Extracted data entries:
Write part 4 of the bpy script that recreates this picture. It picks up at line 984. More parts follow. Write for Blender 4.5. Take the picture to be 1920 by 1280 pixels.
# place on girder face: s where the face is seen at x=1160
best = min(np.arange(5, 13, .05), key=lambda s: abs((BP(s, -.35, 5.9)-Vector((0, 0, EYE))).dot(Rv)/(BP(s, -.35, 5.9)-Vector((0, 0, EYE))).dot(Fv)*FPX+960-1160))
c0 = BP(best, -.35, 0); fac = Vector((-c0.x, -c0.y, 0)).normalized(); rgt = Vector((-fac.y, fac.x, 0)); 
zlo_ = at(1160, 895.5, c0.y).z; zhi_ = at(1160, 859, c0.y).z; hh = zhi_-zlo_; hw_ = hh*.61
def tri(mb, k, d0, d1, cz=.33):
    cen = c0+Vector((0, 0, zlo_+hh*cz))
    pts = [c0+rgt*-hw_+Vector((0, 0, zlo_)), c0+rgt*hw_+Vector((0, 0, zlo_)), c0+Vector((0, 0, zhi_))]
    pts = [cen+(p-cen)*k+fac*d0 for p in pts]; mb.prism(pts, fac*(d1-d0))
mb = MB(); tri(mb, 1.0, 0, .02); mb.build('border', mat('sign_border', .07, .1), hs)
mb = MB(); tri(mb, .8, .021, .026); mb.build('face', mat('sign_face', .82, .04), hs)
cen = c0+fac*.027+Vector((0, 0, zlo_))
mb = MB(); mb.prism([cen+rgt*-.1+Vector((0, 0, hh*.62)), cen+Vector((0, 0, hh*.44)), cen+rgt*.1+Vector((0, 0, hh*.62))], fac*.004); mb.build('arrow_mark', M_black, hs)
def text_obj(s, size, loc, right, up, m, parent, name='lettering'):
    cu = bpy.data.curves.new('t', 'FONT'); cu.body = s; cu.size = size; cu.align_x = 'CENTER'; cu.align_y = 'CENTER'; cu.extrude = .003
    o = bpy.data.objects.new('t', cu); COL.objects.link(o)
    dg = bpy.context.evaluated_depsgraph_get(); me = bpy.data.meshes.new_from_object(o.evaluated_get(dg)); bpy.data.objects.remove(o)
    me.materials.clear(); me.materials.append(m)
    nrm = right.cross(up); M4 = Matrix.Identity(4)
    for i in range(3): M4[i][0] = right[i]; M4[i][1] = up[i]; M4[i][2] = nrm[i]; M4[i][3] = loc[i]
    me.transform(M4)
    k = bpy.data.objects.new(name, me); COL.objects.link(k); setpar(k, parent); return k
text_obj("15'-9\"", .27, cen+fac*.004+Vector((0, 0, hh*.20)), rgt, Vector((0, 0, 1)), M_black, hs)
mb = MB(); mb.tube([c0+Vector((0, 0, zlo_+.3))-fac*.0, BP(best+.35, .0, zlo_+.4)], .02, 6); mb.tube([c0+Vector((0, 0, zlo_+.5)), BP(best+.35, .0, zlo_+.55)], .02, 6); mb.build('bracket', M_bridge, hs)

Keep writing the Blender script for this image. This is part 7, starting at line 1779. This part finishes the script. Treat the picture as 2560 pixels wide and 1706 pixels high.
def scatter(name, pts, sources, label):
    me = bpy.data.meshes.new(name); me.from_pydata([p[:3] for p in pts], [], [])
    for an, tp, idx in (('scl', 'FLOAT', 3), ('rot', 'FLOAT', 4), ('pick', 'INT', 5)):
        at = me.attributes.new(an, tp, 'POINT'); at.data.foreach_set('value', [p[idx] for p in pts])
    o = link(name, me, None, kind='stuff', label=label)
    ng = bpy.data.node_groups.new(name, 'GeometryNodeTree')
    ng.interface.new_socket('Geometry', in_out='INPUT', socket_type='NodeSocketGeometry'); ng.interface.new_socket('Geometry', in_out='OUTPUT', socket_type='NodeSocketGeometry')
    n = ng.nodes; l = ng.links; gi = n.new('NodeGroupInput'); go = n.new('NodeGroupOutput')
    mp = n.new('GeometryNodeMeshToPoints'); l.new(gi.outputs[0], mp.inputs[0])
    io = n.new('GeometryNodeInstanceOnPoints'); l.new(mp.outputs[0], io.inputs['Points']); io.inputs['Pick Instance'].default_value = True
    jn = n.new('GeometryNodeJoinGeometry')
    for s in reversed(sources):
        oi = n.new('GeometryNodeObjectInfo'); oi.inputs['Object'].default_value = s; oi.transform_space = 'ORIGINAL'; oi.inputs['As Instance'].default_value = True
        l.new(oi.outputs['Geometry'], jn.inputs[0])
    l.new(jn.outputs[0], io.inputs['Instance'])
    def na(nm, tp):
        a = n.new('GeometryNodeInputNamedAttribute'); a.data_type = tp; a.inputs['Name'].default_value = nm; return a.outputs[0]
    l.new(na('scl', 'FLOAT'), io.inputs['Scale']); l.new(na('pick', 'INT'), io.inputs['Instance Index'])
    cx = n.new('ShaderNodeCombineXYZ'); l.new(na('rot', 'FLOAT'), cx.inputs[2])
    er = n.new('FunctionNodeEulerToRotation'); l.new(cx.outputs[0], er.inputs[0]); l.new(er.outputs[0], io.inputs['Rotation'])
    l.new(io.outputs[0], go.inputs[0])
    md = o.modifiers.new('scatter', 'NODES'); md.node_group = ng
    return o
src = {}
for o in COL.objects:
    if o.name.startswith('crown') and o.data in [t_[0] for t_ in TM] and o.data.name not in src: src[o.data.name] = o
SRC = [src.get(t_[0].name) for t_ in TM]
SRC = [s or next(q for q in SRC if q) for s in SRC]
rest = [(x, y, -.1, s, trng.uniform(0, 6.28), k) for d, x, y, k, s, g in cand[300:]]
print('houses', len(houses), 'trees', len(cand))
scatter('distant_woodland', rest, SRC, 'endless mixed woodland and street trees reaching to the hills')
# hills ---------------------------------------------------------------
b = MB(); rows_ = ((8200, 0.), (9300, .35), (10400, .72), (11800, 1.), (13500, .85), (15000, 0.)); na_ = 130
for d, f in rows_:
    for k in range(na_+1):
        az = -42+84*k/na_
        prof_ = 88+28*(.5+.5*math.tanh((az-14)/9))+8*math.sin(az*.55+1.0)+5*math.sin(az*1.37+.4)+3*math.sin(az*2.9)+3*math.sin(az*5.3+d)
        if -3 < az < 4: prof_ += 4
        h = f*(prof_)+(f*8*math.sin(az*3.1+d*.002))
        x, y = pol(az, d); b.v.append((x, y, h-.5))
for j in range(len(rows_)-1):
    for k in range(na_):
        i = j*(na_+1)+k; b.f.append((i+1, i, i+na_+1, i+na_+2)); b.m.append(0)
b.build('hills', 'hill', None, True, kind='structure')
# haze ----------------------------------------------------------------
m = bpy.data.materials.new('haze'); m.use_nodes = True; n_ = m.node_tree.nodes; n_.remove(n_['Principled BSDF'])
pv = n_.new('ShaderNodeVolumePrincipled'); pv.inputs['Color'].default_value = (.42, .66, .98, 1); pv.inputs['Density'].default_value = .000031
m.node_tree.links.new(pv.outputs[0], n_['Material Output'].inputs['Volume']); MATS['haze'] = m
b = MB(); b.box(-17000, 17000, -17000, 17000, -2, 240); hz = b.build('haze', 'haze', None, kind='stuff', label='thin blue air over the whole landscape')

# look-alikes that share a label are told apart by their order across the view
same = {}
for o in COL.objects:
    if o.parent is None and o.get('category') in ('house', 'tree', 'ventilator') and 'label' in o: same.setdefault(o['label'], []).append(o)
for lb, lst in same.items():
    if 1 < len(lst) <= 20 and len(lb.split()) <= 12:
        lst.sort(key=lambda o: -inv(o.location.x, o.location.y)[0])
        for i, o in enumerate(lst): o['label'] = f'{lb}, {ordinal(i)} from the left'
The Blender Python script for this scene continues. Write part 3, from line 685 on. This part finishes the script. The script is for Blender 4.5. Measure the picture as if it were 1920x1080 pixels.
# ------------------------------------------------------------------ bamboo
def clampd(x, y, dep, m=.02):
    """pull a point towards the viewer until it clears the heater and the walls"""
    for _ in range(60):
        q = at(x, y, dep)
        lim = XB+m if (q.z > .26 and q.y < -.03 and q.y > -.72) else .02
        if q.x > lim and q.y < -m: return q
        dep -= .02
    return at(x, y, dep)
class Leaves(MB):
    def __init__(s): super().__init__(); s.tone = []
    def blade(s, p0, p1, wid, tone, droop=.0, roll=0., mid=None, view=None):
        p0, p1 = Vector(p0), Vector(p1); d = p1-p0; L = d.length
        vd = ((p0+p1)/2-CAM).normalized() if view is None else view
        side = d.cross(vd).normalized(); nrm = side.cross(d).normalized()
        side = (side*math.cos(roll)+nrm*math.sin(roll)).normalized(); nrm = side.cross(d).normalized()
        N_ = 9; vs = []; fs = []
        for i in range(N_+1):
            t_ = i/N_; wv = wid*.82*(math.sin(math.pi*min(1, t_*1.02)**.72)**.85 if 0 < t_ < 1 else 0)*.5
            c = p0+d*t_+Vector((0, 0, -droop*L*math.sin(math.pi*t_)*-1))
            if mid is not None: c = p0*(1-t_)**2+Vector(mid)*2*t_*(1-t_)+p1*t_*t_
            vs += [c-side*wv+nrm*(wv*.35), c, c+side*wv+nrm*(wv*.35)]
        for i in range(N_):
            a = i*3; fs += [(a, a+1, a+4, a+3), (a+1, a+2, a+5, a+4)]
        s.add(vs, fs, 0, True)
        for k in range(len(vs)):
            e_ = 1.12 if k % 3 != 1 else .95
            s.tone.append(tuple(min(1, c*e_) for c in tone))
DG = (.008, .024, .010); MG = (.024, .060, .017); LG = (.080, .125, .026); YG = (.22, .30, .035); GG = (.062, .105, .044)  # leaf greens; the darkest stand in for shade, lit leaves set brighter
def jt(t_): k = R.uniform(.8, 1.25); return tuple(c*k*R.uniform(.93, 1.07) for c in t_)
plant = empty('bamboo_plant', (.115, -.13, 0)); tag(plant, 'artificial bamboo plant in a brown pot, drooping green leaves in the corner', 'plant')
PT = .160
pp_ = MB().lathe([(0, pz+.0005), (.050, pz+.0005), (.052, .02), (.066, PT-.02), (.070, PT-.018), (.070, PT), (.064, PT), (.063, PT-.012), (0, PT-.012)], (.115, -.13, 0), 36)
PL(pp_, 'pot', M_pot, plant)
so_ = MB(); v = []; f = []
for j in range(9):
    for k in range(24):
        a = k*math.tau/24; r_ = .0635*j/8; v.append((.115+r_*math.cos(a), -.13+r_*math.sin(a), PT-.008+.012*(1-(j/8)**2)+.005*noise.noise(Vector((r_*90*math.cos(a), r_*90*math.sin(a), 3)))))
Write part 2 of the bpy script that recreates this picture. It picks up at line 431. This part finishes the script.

What is expected ▸
Give again, word for word, the lines of the listing, starting at its first line and ending with the line containing "mb.build('bracket', M_bridge, hs)".

Written response ▸
Write part 4 of the bpy script that recreates this picture. It picks up at line 984. More parts follow. Write for Blender 4.5. Take the picture to be 1920 by 1280 pixels.
# place on girder face: s where the face is seen at x=1160
best = min(np.arange(5, 13, .05), key=lambda s: abs((BP(s, -.35, 5.9)-Vector((0, 0, EYE))).dot(Rv)/(BP(s, -.35, 5.9)-Vector((0, 0, EYE))).dot(Fv)*FPX+960-1160))
c0 = BP(best, -.35, 0); fac = Vector((-c0.x, -c0.y, 0)).normalized(); rgt = Vector((-fac.y, fac.x, 0)); 
zlo_ = at(1160, 895.5, c0.y).z; zhi_ = at(1160, 859, c0.y).z; hh = zhi_-zlo_; hw_ = hh*.61
def tri(mb, k, d0, d1, cz=.33):
    cen = c0+Vector((0, 0, zlo_+hh*cz))
    pts = [c0+rgt*-hw_+Vector((0, 0, zlo_)), c0+rgt*hw_+Vector((0, 0, zlo_)), c0+Vector((0, 0, zhi_))]
    pts = [cen+(p-cen)*k+fac*d0 for p in pts]; mb.prism(pts, fac*(d1-d0))
mb = MB(); tri(mb, 1.0, 0, .02); mb.build('border', mat('sign_border', .07, .1), hs)
mb = MB(); tri(mb, .8, .021, .026); mb.build('face', mat('sign_face', .82, .04), hs)
cen = c0+fac*.027+Vector((0, 0, zlo_))
mb = MB(); mb.prism([cen+rgt*-.1+Vector((0, 0, hh*.62)), cen+Vector((0, 0, hh*.44)), cen+rgt*.1+Vector((0, 0, hh*.62))], fac*.004); mb.build('arrow_mark', M_black, hs)
def text_obj(s, size, loc, right, up, m, parent, name='lettering'):
    cu = bpy.data.curves.new('t', 'FONT'); cu.body = s; cu.size = size; cu.align_x = 'CENTER'; cu.align_y = 'CENTER'; cu.extrude = .003
    o = bpy.data.objects.new('t', cu); COL.objects.link(o)
    dg = bpy.context.evaluated_depsgraph_get(); me = bpy.data.meshes.new_from_object(o.evaluated_get(dg)); bpy.data.objects.remove(o)
    me.materials.clear(); me.materials.append(m)
    nrm = right.cross(up); M4 = Matrix.Identity(4)
    for i in range(3): M4[i][0] = right[i]; M4[i][1] = up[i]; M4[i][2] = nrm[i]; M4[i][3] = loc[i]
    me.transform(M4)
    k = bpy.data.objects.new(name, me); COL.objects.link(k); setpar(k, parent); return k
text_obj("15'-9\"", .27, cen+fac*.004+Vector((0, 0, hh*.20)), rgt, Vector((0, 0, 1)), M_black, hs)
mb = MB(); mb.tube([c0+Vector((0, 0, zlo_+.3))-fac*.0, BP(best+.35, .0, zlo_+.4)], .02, 6); mb.tube([c0+Vector((0, 0, zlo_+.5)), BP(best+.35, .0, zlo_+.55)], .02, 6); mb.build('bracket', M_bridge, hs)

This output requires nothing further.